Son pair malien abonde dans le même sens en indiquant que la société civile pourrait s’assurer que tout cela se fasse dans la transparence. C’est une chose de concevoir les accords, c’en est une autre de les mettre en œuvre. C’est à ce niveau que la société civile, mentionne Modibo Mao Macalou, pourrait être utile dans la promotion du dialogue public-privé afin d’améliorer le quotidien des populations à travers la Zlecaf.
« La défense du bien-être des consommateurs et même de l’ensemble de la population est une des obligations pour les acteurs de la société civile », rappelle Epiphane Adjovi, économiste-statisticien béninois.
En tant que voix des citoyens, la société civile surveille de près l’impact socio-économique de la Zlecaf et s’assure que les politiques commerciales bénéficient à tous. De plus, elle œuvre en faveur de politiques commerciales équitables et transparentes, garantissant la participation citoyenne dans les processus de prise de décisions.

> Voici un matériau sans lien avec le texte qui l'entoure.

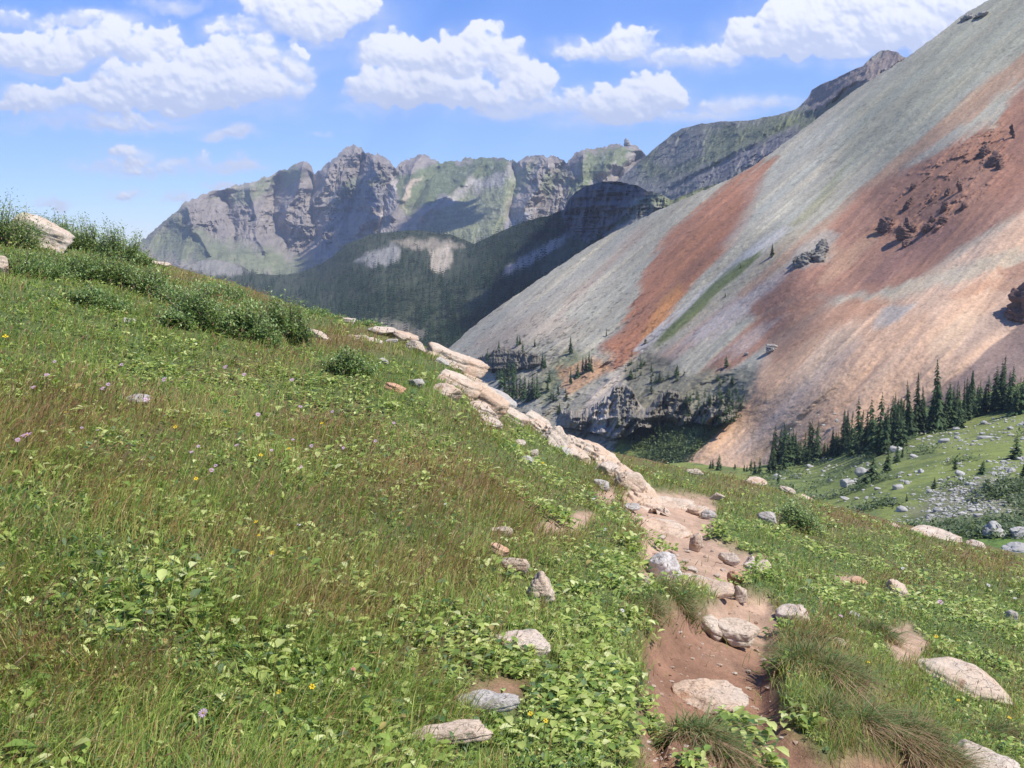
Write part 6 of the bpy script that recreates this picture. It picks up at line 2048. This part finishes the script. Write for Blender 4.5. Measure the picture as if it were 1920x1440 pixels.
def meadow_shrubs():
    g = np.random.default_rng(67)
    u = g.uniform(1380, 2080, 7000); v = g.uniform(760, 1010, 7000)
    P = mea.at(u, v)
    dn = fbm(P[:, :2] / 14, 3, 0.6, 777)
    u2 = g.uniform(1150, 1420, 900); v2 = g.uniform(780, 880, 900)
    ok = (dn > 0.12) & (g.uniform(0, 1, 7000) < 0.7) & (u > 1420) & (v > np.interp(u, mea.us, mea.vt) + 6)
    P = P[ok]
    k2 = (sdf([(1170, 800), (1240, 800), (1330, 790), (1360, 800), (1300, 850), (1290, 880), (1200, 860)], u2, v2) > 0) | (sdf(SCRUB[0], u2, v2) > -8)
    P = np.concatenate([P, scree.at(u2[k2], v2[k2])])
    k = 16
    idx = np.repeat(np.arange(len(P)), k)
    r = np.hypot(P[:, 0], P[:, 1])
    m = len(idx)
    sz = 0.55 * np.interp(r, [100, 300, 500], [1, 1.5, 2.2])[idx]
    B = P[idx] + g.normal(0, 1, (m, 3)) * np.array((1.0, 1.0, 0.45)) * sz[:, None] * 1.3
    B[:, 2] += 0.35 * sz
    a = g.uniform(0, 6.28, m)
    col = np.array([(0.08, 0.12, 0.05), (0.11, 0.155, 0.06), (0.14, 0.18, 0.08)])[g.integers(0, 3, m)] * g.uniform(0.8, 1.2, (m, 1))
    o = leaf_mesh(B, np.stack([np.cos(a), np.sin(a)], -1), g.uniform(0.0, 0.9, m), sz, sz * 0.6, g.uniform(0, 0.4, m), col)
    ob = link('shrubs', raw_mesh('shrubs', *o[:3], o[3], True, (M_LEAF,)))
    tag(ob, kind='stuff', label='low grey green willow scrub dotted over the meadow', cat='shrubs')


meadow_shrubs()


# ------------------------------------------------------------------ the cumulus overhead whose shade lies on the far slopes
def overhead_cloud(poly, sheet, zc, R, n, label, seed, dens):
    g = np.random.default_rng(seed)
    poly = np.array(poly, float)
    pts = []
    while len(pts) < n:
        u, v = g.uniform(poly[:, 0].min(), poly[:, 0].max()), g.uniform(poly[:, 1].min(), poly[:, 1].max())
        if float(sdf(poly, np.array(u), np.array(v))) > 0:
            P = onsheet(sheet, u, v)
            t = (zc - P[2]) / SUN_DIR[2]
            pts.append(P + SUN_DIR * t)
    pts = np.array(pts)
    Vs, Ts, o = [], [], 0
    for p in pts:
        rr_ = R * g.uniform(0.6, 1.25)
        V = ICO3_V * rr_ * np.array((1, 1, 0.7))
        V = V * (1 + 0.22 * fbm(V / (rr_ * 0.6) + p / 50, 3, 0.55, seed))[:, None]
        Vs.append(V + p + np.array((0, 0, g.uniform(0, R * 0.8)))); Ts.append(ICO3_F + o); o += len(V)
    m = bpy.data.materials.new('cloud_vapour')
    m.use_nodes = True
    t = NT(m.node_tree)
    t.n.clear()
    out = t.node('ShaderNodeOutputMaterial')
    pv = t.node('ShaderNodeVolumePrincipled')
    pv.inputs['Color'].default_value = (0.98, 0.98, 1, 1)
    pv.inputs['Density'].default_value = dens
    t.l.new(pv.outputs[0], out.inputs['Volume'])
    c = pts.mean(0)
    ob = link('cloud', raw_mesh('cloud', np.concatenate(Vs) - c, tris=np.concatenate(Ts), mats=(m,)), loc=c)
    tag(ob, label, 'cloud', kind='stuff')


overhead_cloud([(605, 470), (640, 400), (670, 355), (700, 350), (712, 385), (690, 430), (660, 480), (610, 500)], far, 1900, 55, 60, 'cumulus drifting over the tallest far peak', 1, 0.12)
overhead_cloud([(750, 430), (800, 400), (850, 380), (885, 395), (870, 425), (830, 435)], far, 1900, 55, 40, 'cumulus drifting over the far green shoulder', 2, 0.12)
overhead_cloud([(1030, 430), (1066, 365), (1100, 342), (1160, 338), (1205, 350), (1170, 410), (1120, 460), (1060, 520), (960, 560), (950, 520), (1000, 480)], val, 1450, 26, 130, 'cumulus drifting over the dark dome', 3, 0.08)

# ------------------------------------------------------------------ the air
def build_haze():
    hw = 7600
    z0, z1 = -520.0, 900.0
    V = np.array([(x, y, z) for z in (z0, z1) for y in (-hw, hw) for x in (-hw, hw)], float)
    Qd = [(0, 2, 3, 1), (4, 5, 7, 6), (0, 1, 5, 4), (2, 6, 7, 3), (0, 4, 6, 2), (1, 3, 7, 5)]
    m = bpy.data.materials.new('haze_air')
    m.use_nodes = True
    t = NT(m.node_tree)
    t.n.clear()
    out = t.node('ShaderNodeOutputMaterial')
    pv = t.node('ShaderNodeVolumePrincipled')
    pv.inputs['Color'].default_value = (0.68, 0.80, 1.0, 1)
    pv.inputs['Density'].default_value = HAZE
    pv.inputs['Anisotropy'].default_value = 0.1
    t.l.new(pv.outputs[0], out.inputs['Volume'])
    o = link('haze', raw_mesh('haze', V, Qd, smooth=False, mats=(m,)))
    tag(o, kind='stuff')
    o.visible_shadow = True


HAZE = 1.0e-4
build_haze()
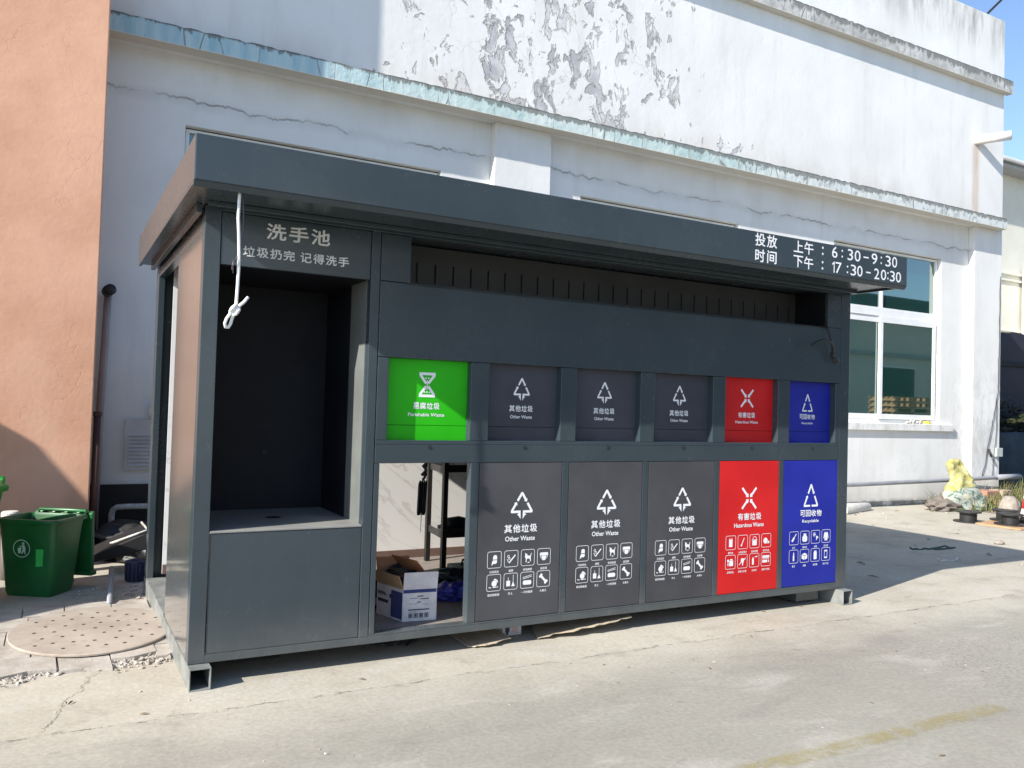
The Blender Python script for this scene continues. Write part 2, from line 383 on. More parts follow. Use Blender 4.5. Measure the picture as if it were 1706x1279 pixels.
def sack():
    g = Mat('printed_woven_sack', (.6, .6, .3), .8)
    p = g.pos(); x, y, z = g.sep(p)
    n = g.noise(p, 5.0, 5, .6, .8); m = g.noise(g.map(p, (1, 1, 1.6), (0, 0, 0), (0, .6, 0)), 8.0, 5, .62, .8)
    zz = g.math('ADD', z, g.math('MULTIPLY', g.math('SUBTRACT', n, .5), .30))
    up = g.mix(g.step(m, .4, .6), (.37, .34, .10), (.45, .43, .22))
    low = g.mix(g.step(m, .42, .50), (.07, .14, .115), (.34, .37, .33))
    low = g.mix(g.step(n, .625, .655), low, (.36, .10, .13))
    low = g.mix(g.step(g.noise(p, 6, 3, .5), .58, .62), low, (.46, .44, .32))
    c = g.mix(g.step(g.math('ADD', zz, g.math('MULTIPLY', g.math("SUBTRACT", 12.7, x), .30)), .38, .46), low, up)
    c = g.mix(g.math('MULTIPLY', g.step(g.noise(p, 11, 5, .7), .58, .66), .5), c, (.20, .17, .12))
    g.set('Base Color', c)
    g.bump(g.noise(p, 90, 2), .15, .004)
    return g.m
M_SACK = sack()
M_RAG = cardboard('grey_brown_rag', (.17, .145, .125))
M_SHEET = cardboard('dusty_white_sheet', (.60, .58, .54))
M_TEALTARP = painted('dark_teal_tarp', (.008, .026, .040), .7, .5, scale=2)
def leafmat(name, c1, c2):
    g = Mat(name, c1, .7)
    p = g.pos()
    g.set('Base Color', g.mix(g.step(g.noise(p, 6, 3), .35, .65), c1, c2))
    return g.m
M_DRYGRASS = leafmat('dry_grass', (.20, .17, .075), (.10, .12, .04))
M_DARKLEAF = leafmat('dark_leaf', (.018, .024, .020), (.03, .04, .03))
M_YELLOWLEAF = leafmat('yellowed_leaf', (.42, .36, .12), (.26, .26, .08))

def line_paint():
    g = Mat('worn_yellow_line', (.42, .34, .10), .9)
    p = g.pos()
    k = g.math('ADD', g.math('MULTIPLY', g.noise(p, 7, 7, .7), .7), g.math('MULTIPLY', g.noise(p, 40, 3, .6), .35))
    y = g.sep(p)[1]
    e = g.math('SUBTRACT', 1.0, g.step(g.math('ABSOLUTE', g.math('ADD', y, 1.985)), .025, .075))
    g.set('Base Color', g.mix(g.noise(p, 3, 4), (.36, .31, .14), (.46, .37, .11)))
    g.set('Alpha', g.math('MULTIPLY', g.math('MULTIPLY', g.step(k, .38, .64), .46), e))
    return g.m
M_LINE = line_paint()

# ---------------------------------------------------------------- mesh helpers
def frame(d):
    d = Vector(d).normalized()
    a = Vector((0, 0, 1)) if abs(d.z) < .9 else Vector((1, 0, 0))
    u = d.cross(a).normalized(); return u, d.cross(u).normalized()

class MB:
    def __init__(s): s.bm = bmesh.new()
    def quadfaces(s, vs, idx):
        v = [s.bm.verts.new(p) for p in vs]
        for f in idx: s.bm.faces.new([v[i] for i in f])
        return v
    def box(s, x0, x1, y0, y1, z0, z1):
        s.quadfaces([(x, y, z) for z in (z0, z1) for y in (y0, y1) for x in (x0, x1)],
                    [(0, 2, 3, 1), (4, 5, 7, 6), (0, 1, 5, 4), (2, 6, 7, 3), (0, 4, 6, 2), (1, 3, 7, 5)])
        return s
    def hexa(s, b, t):
        """b, t: 4 points each (ccw seen from above)"""
        s.quadfaces(list(b) + list(t), [(3, 2, 1, 0), (4, 5, 6, 7), (0, 1, 5, 4), (1, 2, 6, 5), (2, 3, 7, 6), (3, 0, 4, 7)])
        return s
    def prism(s, poly, fn, a, b):
        """extrude a 2-D polygon; fn(u, v, w) -> point"""
        n = len(poly)
        v0 = [s.bm.verts.new(fn(u, v, a)) for u, v in poly]; v1 = [s.bm.verts.new(fn(u, v, b)) for u, v in poly]
        s.bm.faces.new(v0[::-1]); s.bm.faces.new(v1)
        for i in range(n): s.bm.faces.new([v0[i], v0[(i + 1) % n], v1[(i + 1) % n], v1[i]])
        return s
    def tube(s, path, r, n=8, closed=False):
        path = [Vector(p) for p in path]; rings = []
        m = len(path); u = None
        for i, p in enumerate(path):
            a = path[(i - 1) % m] if (closed or i > 0) else p
            b = path[(i + 1) % m] if (closed or i < m - 1) else p
            d = (b - a).normalized()
            if u is None: u, w = frame(d)
            else:
                u = (u - d * u.dot(d)).normalized(); w = d.cross(u)
            rr = r[i] if isinstance(r, (list, tuple)) else r
            rings.append([s.bm.verts.new(p + (u * math.cos(k * 2 * math.pi / n) + w * math.sin(k * 2 * math.pi / n)) * rr) for k in range(n)])
        for i in range(m if closed else m - 1):
            A, B = rings[i], rings[(i + 1) % m]
            for k in range(n): s.bm.faces.new([A[k], A[(k + 1) % n], B[(k + 1) % n], B[k]])
        if not closed:
            s.bm.faces.new(rings[0][::-1]); s.bm.faces.new(rings[-1])
        return s
    def lathe(s, prof, c=(0, 0, 0), n=32, sx=1, sy=1):
        """prof: (r, z) list, closed profile if first==last"""
        rings = []
        for r, z in prof:
            if r < 1e-6: rings.append([s.bm.verts.new((c[0], c[1], c[2] + z))])
            else: rings.append([s.bm.verts.new((c[0] + sx * r * math.cos(2 * math.pi * k / n), c[1] + sy * r * math.sin(2 * math.pi * k / n), c[2] + z)) for k in range(n)])
        for A, B in zip(rings, rings[1:]):
            for k in range(n):
                if len(A) == 1 and len(B) == 1: continue
                if len(A) == 1: s.bm.faces.new([A[0], B[k], B[(k + 1) % n]])
                elif len(B) == 1: s.bm.faces.new([A[k], B[0], A[(k + 1) % n]])
                else: s.bm.faces.new([A[k], B[k], B[(k + 1) % n], A[(k + 1) % n]])
        return s
    def build(s, name, mat, parent=None, bevel=0, smooth=False, world=True, mats=None):
        me = bpy.data.meshes.new(name)
        bmesh.ops.recalc_face_normals(s.bm, faces=s.bm.faces)
        if parent is not None and world:
            root = parent
            off = Vector((0, 0, 0))
            while root is not None: off += Vector(root.location); root = root.parent
            bmesh.ops.translate(s.bm, verts=s.bm.verts, vec=-off)
        s.bm.to_mesh(me); s.bm.free()
        me.materials.append(mat)
        o = bpy.data.objects.new(name, me); COL.objects.link(o)
        if parent is not None: o.parent = parent
        if smooth:
            for f in me.polygons: f.use_smooth = True
        if bevel:
            b = o.modifiers.new('bevel', 'BEVEL'); b.width = bevel; b.segments = 2; b.limit_method = 'ANGLE'; b.angle_limit = math.radians(40)
            b.harden_normals = False
        return o

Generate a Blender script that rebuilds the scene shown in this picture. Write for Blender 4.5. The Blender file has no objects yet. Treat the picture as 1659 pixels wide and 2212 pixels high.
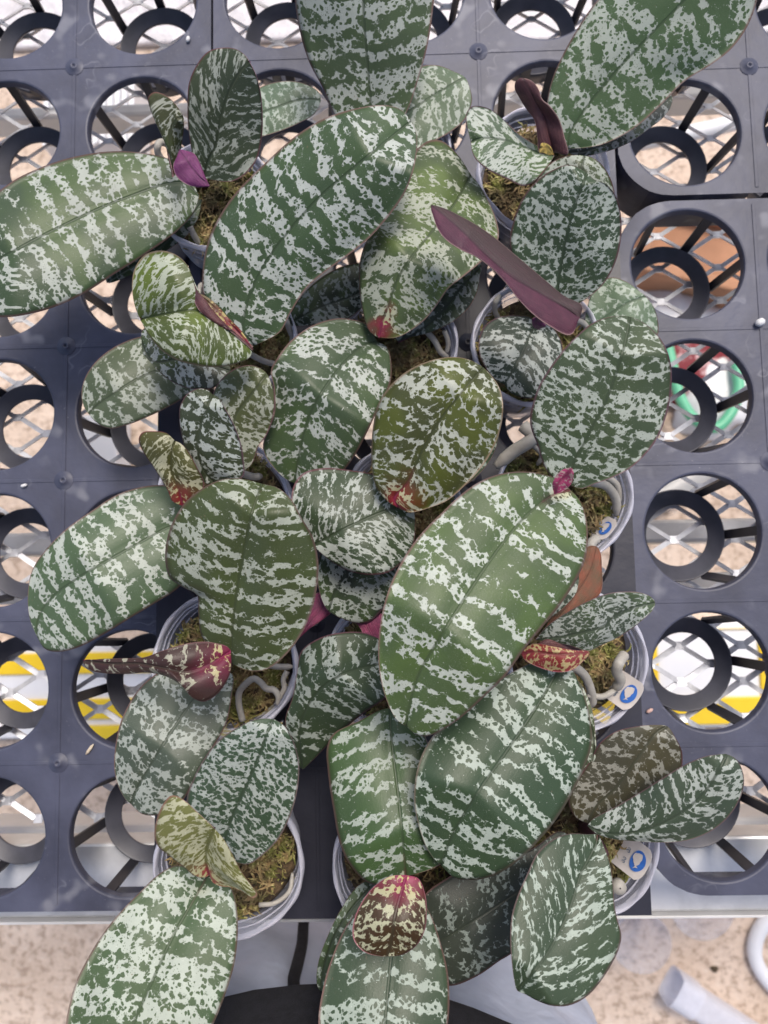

La Zone de libre-échange continentale offre des opportunités sans précédent pour stimuler le commerce intra-africain et favoriser le développement économique du continent. Toutefois, sa réussite dépendra d’un partenariat solide entre les secteurs public et privé, et la société civile, chacun jouant son rôle dans la réalisation de cet objectif ambitieux.
S’il reste une longue route à parcourir, nul doute que ce marché continental constitue un puissant catalyseur pour hisser l’Afrique sur la scène économique mondiale. À condition de tenir la promesse d’une « belle harmonie ».